Trying to design for "everything the user could possibly want, or at least everything we think he should want," while easier than providing for the unexpected, is almost always doomed to failure. Glyph gives the example of the Python os module -- why use C when os gives you everything you want? -- and yet, my current work project involves multiple C modules. If the Python designers had taken the attitude of "we'll give you all the everything we think you need, and if we leave out something you want, too bad," Python would have been a non-candidate for the job, and I'd be working somewhere else.
Fundamentally, tool designers more concerned about providing power and usability know that sometimes you need to go to a lower level of abstraction, and design for this up-front. Just like Python.
I do agree completely with Glyph on one point:
[M]ost ORMs are really, really awful. They are heavy on the "object" and not so much on the "database". There are a lot of features that SQL provides which they don't expose.

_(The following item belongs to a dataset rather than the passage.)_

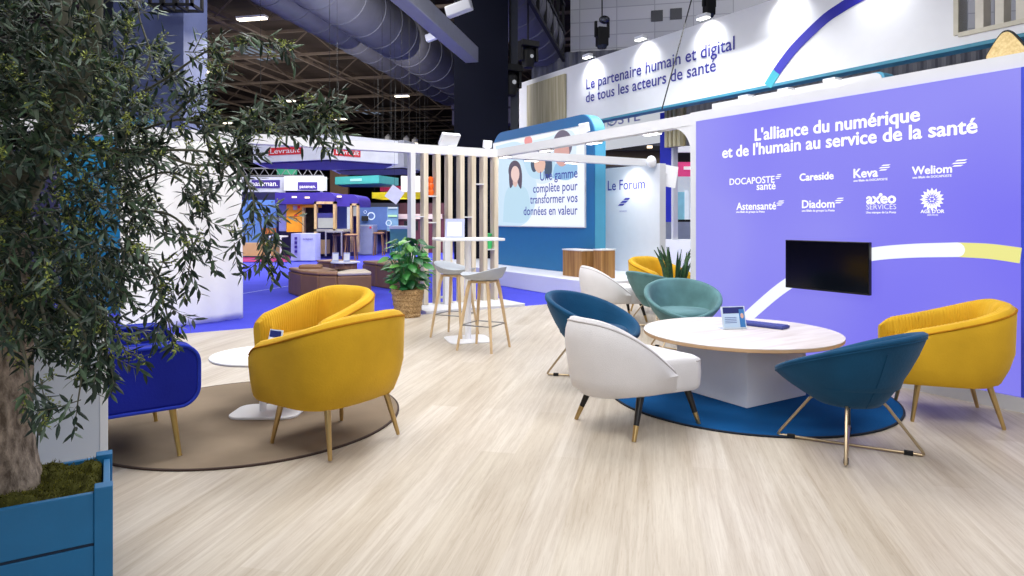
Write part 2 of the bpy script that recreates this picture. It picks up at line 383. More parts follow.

It sometimes seems like we're rapidly approaching the point where there will be as many half-assed Python ORM tools as there are half-assed Python web frameworks. Don't build another half-assed tool. Pick an existing project that sucks less than the others and improve it. One ORM that doesn't suck much (I mean that as a compliment) is PyDO2. Another is SQLAlchemy. I've been trying SQLAlchemy out during the last few days, and I really like the direction it's going in. (Don't be too intimidated by the introduction: it looks overcomplicated, but it's actually exceptionally well thought-out.)